Ramesh Ponnuru praises me for changing my mind about the EU since a review I wrote for the New Republic back in 1996. I’m not sure I’ve changed my mind that much, although watching an independent Britain support the U.S. in Afghanistan and Iraq certainly made me appreciate better how the U.K. can still effectively exercize its sovereignty. Back in 1996, I saw nothing in principle against a common currency, but in practice it’s clear to me now that it would be a mistake for Britain, given how the euro has evolved in the past few years. What I was trying to do in the review was to distinguish between those aspects of the EU that truly do violate sovereignty in profound ways and those aspects that are, properly speaking, liberal and unobjectionable, like free trade or an independent European court. Here’s the money graf:

Institutions which can directly regulate, legislate and tax citizens of member countries should be resisted. Powers to determine the ends of national policies should be blocked or opposed. There should be no strengthening of the European parliament, the European commission, or a weakening of any nation-state’s veto power over communal decisions.

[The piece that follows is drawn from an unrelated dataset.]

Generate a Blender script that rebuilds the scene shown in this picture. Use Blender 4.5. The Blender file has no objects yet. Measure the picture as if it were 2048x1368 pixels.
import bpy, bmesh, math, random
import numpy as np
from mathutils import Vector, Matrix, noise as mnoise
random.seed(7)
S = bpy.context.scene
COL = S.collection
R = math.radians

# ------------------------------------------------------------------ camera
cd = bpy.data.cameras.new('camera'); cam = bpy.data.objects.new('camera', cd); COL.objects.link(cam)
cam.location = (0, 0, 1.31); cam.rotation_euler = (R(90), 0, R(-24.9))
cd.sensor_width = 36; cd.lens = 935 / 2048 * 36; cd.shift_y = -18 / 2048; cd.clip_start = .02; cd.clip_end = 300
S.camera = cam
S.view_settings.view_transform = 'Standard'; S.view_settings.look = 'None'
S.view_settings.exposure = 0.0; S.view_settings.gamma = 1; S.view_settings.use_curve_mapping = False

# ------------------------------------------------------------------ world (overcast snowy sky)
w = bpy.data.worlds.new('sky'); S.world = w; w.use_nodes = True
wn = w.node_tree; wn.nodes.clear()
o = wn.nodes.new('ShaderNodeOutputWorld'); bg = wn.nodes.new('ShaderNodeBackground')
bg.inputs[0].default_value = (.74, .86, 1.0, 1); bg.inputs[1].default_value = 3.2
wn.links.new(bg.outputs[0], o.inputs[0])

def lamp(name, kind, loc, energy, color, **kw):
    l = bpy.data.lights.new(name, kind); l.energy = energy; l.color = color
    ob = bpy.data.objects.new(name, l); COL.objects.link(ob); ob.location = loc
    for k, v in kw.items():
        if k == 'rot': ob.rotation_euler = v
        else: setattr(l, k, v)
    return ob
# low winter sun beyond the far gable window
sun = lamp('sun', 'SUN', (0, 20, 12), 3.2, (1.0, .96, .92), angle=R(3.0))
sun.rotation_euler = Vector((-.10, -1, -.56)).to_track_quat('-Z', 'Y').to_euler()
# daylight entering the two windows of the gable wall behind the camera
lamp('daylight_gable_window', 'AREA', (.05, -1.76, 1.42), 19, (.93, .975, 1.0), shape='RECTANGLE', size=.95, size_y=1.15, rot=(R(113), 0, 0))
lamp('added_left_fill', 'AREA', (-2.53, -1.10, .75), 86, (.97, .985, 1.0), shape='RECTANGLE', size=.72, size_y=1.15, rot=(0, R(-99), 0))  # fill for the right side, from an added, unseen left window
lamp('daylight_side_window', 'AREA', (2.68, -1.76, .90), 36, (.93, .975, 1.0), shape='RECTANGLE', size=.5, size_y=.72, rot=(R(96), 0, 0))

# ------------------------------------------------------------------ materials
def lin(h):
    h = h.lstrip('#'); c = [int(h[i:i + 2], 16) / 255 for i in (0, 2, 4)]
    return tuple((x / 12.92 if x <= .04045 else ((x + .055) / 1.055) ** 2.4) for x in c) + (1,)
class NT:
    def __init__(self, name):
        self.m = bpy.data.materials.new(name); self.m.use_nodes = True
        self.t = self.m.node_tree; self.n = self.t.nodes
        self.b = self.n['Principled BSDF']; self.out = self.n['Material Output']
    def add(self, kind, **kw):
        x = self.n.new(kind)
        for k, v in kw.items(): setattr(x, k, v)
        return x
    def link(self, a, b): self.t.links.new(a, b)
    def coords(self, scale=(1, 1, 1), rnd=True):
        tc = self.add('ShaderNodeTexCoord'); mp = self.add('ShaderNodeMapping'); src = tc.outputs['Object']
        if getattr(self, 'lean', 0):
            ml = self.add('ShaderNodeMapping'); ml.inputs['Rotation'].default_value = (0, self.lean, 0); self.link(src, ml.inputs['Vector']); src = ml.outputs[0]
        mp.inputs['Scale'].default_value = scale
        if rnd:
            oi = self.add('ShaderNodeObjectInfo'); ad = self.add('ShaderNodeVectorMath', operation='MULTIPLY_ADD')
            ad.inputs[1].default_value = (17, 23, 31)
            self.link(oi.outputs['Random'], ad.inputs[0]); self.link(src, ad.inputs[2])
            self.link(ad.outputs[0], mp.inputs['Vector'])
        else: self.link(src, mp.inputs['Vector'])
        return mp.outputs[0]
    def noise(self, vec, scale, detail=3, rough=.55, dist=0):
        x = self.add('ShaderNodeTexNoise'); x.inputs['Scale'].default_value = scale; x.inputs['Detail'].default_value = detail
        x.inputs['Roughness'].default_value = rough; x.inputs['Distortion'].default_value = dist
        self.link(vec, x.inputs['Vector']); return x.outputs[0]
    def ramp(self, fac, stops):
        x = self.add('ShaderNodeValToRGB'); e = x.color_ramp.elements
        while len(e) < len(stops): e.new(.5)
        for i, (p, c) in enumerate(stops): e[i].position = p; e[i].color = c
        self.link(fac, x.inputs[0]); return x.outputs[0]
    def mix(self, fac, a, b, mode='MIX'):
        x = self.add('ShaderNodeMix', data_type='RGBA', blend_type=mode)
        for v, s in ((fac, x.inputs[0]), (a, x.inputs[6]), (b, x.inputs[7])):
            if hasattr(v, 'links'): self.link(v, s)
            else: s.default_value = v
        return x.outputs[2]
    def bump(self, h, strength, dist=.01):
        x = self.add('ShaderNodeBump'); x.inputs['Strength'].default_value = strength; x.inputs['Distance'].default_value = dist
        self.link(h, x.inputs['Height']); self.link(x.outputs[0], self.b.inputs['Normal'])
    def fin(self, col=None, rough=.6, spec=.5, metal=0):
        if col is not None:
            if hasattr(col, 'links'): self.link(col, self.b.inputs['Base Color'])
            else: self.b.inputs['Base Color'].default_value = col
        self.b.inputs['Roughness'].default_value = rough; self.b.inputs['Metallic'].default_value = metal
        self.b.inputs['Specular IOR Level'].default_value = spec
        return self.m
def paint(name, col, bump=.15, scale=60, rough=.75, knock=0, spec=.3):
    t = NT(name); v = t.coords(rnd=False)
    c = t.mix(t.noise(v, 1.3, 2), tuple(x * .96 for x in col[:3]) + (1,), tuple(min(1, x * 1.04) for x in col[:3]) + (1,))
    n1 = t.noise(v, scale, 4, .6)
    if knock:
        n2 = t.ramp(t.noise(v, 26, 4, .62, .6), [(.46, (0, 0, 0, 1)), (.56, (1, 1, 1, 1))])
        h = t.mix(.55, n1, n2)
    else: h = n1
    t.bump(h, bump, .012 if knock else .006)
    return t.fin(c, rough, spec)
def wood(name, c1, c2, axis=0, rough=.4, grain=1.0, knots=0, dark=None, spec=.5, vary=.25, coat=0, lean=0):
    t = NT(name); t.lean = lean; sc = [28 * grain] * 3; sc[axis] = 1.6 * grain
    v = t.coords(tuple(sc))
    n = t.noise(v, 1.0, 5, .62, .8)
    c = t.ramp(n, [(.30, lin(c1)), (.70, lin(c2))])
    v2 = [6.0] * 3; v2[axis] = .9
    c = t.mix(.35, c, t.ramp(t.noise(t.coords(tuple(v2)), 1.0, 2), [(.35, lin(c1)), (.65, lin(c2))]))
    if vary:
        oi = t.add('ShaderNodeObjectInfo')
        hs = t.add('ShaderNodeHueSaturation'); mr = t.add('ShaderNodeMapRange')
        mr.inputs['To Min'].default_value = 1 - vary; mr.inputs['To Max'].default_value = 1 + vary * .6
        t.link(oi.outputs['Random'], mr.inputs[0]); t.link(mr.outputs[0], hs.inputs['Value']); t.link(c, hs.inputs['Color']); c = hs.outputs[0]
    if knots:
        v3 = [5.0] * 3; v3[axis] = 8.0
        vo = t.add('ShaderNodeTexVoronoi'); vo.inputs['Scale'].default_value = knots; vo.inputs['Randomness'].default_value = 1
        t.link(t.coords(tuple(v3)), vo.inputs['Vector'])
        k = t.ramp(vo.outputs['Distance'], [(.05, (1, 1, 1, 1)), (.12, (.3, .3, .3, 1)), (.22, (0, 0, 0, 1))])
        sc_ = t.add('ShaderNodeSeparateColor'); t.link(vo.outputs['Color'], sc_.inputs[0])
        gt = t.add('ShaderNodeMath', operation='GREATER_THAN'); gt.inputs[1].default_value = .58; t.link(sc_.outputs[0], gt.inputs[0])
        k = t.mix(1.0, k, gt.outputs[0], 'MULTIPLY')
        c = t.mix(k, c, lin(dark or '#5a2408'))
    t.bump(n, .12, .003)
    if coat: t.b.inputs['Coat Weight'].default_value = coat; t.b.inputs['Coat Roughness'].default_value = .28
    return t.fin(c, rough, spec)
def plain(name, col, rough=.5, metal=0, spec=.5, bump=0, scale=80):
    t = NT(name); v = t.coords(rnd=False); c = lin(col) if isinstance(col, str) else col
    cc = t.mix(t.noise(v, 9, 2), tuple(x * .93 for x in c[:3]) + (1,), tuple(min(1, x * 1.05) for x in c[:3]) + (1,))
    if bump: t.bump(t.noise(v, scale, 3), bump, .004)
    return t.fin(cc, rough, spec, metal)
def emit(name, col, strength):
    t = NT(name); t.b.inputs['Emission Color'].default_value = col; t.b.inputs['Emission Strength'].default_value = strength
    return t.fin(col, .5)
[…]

For those reasons, I still find the proposed U.S.E. Constitution abhorrent. But I tried to posit a way in which Britain could improve the structure of the EU, without withdrawing from it:

At the same time, however, those measures that merely determine the means by which Europeans interact–rules of trade, the rights of the citizen against the state or, indeed, the currency in which individuals trade- -are a different matter. They create an atmosphere of cooperation. They determine the rules of play, but they do not determine who wins the game. They are the mechanisms of procedure, not results.

I still believe Britain should stay in the EU as it is, help reform it in more classically liberal directions and refuse to be coopted into a more ambitious anti-American project.

AN APOLOGY: I linked to a photograph yesterday of Palestinians retrieving body parts from a bombed car. I thought it was horrifying because I thought that the body parts were of murdered Jews. They weren’t. I should have read the caption that the AP ran with it (it wasn’t on the site I linked to) and double-checked the context. I deeply regret the posting, and apologize for the link. I deleted the item.